Q. Quel estl e rôle du ministre Joaquim Barbosa dans ce contexte de démocratie raciale ?

R. Quand on voit un nombre de plus en plus grand de personnes noires occupant des rôles prépondérants, cela réveille en les jeunes noirs l'idées selon laquelle eux auxxi pourront aller quelque part. Un autre élément important est le rôle du Tribunal Suprême dans la discussion sur la question raciale au Brésil. On a eu pendant prêt de 50, 60 ans un discours officiel basé sur l'idée que le Brésil est un pays qui a réussi à transcender la question raciale. La décision du TSF [de soutenir ] les actions affirmatives a une très grande importance car c'est la première fois que la cour suprême rejette cette image falsifiée de la réalité du pays

 

Q. Et que doit-il encore se passer au Brésil?

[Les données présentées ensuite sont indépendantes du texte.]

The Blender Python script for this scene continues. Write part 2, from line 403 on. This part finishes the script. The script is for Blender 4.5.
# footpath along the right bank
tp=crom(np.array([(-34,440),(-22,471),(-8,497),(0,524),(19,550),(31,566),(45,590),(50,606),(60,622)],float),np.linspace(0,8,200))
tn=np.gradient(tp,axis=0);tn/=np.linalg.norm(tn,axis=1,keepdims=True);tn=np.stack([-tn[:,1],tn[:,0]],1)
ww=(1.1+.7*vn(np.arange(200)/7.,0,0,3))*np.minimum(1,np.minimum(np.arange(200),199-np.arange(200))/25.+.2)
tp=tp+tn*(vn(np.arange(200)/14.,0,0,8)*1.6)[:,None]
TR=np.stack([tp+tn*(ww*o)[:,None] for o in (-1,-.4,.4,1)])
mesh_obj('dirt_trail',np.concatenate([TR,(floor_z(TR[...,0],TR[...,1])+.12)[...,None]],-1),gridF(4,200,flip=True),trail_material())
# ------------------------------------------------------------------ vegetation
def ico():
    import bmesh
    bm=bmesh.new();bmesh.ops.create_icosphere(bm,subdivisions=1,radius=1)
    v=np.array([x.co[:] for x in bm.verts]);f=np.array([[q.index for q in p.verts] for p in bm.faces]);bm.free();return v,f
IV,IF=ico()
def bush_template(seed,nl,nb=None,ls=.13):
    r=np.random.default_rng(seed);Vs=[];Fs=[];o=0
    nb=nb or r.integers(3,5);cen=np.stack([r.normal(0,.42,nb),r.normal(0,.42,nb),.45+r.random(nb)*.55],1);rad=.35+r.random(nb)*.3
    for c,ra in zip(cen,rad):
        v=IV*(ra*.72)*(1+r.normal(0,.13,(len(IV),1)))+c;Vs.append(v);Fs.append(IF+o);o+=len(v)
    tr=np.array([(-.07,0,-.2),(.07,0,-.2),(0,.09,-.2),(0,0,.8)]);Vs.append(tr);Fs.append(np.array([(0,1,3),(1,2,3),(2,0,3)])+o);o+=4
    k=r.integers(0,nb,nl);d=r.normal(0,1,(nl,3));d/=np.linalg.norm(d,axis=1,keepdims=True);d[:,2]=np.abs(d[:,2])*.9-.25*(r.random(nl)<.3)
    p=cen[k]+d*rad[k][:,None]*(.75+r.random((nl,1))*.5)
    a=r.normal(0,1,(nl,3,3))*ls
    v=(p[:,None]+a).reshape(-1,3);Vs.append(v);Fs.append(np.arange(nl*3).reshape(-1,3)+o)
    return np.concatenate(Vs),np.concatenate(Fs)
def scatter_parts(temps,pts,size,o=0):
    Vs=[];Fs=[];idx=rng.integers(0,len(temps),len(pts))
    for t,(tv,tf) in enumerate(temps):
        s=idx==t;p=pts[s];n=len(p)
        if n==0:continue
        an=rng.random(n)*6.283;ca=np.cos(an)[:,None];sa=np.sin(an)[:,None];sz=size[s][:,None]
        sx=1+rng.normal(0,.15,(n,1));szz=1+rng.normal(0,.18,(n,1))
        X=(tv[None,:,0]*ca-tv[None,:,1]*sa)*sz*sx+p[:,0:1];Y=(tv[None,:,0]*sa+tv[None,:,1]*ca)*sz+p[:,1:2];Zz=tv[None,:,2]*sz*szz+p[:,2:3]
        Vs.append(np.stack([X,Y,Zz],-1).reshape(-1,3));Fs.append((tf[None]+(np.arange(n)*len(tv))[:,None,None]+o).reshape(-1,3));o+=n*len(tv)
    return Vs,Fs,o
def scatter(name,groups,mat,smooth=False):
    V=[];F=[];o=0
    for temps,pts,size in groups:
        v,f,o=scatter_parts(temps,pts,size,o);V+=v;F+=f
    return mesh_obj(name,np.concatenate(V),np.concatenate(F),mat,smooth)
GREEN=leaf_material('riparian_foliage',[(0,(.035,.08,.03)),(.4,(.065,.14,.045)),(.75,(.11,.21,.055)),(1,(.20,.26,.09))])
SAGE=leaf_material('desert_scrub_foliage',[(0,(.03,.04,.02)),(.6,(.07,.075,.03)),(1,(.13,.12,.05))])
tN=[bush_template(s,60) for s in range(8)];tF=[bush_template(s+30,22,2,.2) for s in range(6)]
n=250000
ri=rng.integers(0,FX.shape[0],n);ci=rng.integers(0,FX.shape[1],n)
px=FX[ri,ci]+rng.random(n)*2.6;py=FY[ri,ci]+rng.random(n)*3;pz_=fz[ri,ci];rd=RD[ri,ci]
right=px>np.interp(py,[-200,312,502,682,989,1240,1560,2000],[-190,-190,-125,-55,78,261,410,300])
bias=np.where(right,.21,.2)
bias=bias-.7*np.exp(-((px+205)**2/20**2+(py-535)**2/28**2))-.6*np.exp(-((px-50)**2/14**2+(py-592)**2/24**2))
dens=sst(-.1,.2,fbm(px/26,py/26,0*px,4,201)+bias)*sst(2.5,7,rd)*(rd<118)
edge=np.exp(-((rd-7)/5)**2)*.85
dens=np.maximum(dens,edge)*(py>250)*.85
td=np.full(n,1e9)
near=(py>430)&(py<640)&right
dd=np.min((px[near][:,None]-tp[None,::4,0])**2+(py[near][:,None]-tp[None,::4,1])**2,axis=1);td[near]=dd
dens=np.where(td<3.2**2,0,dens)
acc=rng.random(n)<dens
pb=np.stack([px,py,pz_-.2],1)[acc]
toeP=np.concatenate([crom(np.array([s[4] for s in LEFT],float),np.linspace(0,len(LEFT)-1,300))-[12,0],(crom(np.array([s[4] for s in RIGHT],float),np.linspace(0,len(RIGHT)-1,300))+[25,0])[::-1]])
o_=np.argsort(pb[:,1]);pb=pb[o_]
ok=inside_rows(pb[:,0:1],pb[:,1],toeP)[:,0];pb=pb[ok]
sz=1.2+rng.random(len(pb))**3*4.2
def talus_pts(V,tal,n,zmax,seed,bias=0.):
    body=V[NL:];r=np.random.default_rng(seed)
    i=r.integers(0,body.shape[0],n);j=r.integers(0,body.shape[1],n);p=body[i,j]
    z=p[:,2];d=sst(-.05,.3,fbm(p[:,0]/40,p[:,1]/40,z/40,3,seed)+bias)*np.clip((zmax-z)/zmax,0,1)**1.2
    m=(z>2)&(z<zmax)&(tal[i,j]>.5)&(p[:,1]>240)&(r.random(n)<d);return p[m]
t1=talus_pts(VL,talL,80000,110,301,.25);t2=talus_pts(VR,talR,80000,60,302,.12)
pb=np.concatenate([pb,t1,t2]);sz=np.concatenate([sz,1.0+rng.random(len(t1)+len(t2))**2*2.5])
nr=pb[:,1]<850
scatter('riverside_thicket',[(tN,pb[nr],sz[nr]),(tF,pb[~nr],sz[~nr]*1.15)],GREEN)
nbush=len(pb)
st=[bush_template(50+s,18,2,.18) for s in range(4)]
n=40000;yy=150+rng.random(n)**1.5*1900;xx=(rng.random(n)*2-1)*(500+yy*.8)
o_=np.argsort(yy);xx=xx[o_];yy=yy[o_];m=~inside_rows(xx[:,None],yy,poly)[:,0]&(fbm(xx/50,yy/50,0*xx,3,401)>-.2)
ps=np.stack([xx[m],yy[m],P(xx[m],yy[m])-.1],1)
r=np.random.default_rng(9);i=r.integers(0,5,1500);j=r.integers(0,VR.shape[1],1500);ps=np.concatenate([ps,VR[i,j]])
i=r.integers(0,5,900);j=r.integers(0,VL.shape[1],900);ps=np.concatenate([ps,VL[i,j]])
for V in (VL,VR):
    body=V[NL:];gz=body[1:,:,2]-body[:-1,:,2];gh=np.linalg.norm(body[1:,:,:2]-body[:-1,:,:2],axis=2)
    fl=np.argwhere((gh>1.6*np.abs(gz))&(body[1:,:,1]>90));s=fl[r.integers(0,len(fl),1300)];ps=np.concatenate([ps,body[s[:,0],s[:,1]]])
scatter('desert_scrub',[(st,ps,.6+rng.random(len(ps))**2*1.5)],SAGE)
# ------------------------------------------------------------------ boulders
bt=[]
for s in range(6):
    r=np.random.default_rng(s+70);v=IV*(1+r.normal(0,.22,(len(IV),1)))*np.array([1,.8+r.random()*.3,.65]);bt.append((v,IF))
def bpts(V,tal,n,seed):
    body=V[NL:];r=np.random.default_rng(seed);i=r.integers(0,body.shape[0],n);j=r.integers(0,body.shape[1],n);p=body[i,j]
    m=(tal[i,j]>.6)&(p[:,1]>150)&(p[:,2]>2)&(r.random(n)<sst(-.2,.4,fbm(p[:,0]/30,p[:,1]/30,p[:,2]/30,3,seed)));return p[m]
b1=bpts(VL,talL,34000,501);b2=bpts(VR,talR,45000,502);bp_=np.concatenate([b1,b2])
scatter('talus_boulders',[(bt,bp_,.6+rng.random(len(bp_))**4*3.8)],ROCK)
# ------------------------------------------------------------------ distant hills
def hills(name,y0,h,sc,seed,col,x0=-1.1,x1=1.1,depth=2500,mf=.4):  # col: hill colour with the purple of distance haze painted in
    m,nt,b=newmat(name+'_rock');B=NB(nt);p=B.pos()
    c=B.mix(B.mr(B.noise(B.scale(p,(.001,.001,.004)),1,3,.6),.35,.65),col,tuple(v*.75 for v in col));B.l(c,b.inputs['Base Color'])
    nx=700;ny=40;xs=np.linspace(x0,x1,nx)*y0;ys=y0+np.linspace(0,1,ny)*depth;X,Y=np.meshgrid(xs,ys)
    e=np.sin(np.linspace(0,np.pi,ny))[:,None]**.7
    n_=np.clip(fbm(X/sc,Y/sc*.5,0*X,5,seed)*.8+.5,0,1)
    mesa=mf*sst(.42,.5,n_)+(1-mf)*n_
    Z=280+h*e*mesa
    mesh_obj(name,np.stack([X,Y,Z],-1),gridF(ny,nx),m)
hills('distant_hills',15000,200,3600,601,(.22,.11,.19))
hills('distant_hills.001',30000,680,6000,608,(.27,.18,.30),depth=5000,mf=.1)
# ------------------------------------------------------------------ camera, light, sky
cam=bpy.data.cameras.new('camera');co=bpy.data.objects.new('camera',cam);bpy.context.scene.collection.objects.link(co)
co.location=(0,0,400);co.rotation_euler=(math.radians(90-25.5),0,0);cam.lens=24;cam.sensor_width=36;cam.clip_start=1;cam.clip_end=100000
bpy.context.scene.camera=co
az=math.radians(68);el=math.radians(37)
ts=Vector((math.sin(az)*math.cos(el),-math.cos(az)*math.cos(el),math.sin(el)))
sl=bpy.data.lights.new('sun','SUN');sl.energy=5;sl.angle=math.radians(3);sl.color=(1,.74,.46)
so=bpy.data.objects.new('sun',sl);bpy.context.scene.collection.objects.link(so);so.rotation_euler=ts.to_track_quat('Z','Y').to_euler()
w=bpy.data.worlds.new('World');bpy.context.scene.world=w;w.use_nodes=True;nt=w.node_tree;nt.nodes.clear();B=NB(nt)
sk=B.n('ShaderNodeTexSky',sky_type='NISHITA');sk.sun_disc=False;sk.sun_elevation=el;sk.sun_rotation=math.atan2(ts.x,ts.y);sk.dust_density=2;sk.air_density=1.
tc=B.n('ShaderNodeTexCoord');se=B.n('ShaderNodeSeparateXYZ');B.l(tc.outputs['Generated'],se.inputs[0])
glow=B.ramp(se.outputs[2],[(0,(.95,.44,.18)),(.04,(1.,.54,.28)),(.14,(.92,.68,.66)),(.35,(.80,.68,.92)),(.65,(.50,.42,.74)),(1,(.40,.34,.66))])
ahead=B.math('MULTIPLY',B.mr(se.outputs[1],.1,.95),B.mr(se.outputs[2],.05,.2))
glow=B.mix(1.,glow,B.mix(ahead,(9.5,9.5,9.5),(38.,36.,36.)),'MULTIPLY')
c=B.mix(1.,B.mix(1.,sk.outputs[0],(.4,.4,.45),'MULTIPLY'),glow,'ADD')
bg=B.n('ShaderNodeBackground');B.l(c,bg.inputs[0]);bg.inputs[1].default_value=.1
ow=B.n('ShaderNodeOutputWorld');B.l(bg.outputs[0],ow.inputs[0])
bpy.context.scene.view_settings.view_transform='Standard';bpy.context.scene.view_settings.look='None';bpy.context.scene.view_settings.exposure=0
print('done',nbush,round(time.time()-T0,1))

R. Beaucopu de choses (rires). Nous devons avoir un débat public sur les inégalités en général au Brésil. Et cela a déjà commencé dans les années 90, lorsque les mouvements sociaux ont commencé à mettre la pression sur le Gouvernement et à aller devant les tribunaux, pour demander la protection juridique. L'implémentation des lois d'inclusion et les programmes d'action affirmative sont le produit de cette organisation des mouvements sociaux. Aujourd'hui, après 10 années de ces politiques, il y a déjà un nombre significatif d'hommes et de femmes insérés dans le marché du travail . De la même manière qu'il est important que nous ayons des femmes qui prennent part à la prise de décisions qui affectent les femmes, il faut des noirs pour prendre des décisions qui affectent la population noire.

Q. Et pourquoi  y a-t-il tant de cas de racisme dans le football ?

R. Au Brésil, nous avons l'idée selon laquelle les noirs sont par nature inférieurs, alors ils  peuvent avoir accès aux mêmes espaces que les blancs, mais toujours dans une condition subordonnée. Nous avons développé cette idée d'un racisme récréatif, donc les gens ne voient pas le racisme ou le sexisme ou l'homophobie comme une offense, comme une atteinte à la dignité des personnes, ils estiment que  c'est vraiment quelque chose de drôle , qu'on peut arriver devant n'importe qui et le traiter de singe, d'homo ou de cerf et que cela ne représente aucun animus de violence. L'idée selon laquelle on peut aller sur un terrain de foot, jeter une banane ou traiter quelqu'un de nègre, singe ou pédé et qu'il n y a pas de problème avec ça.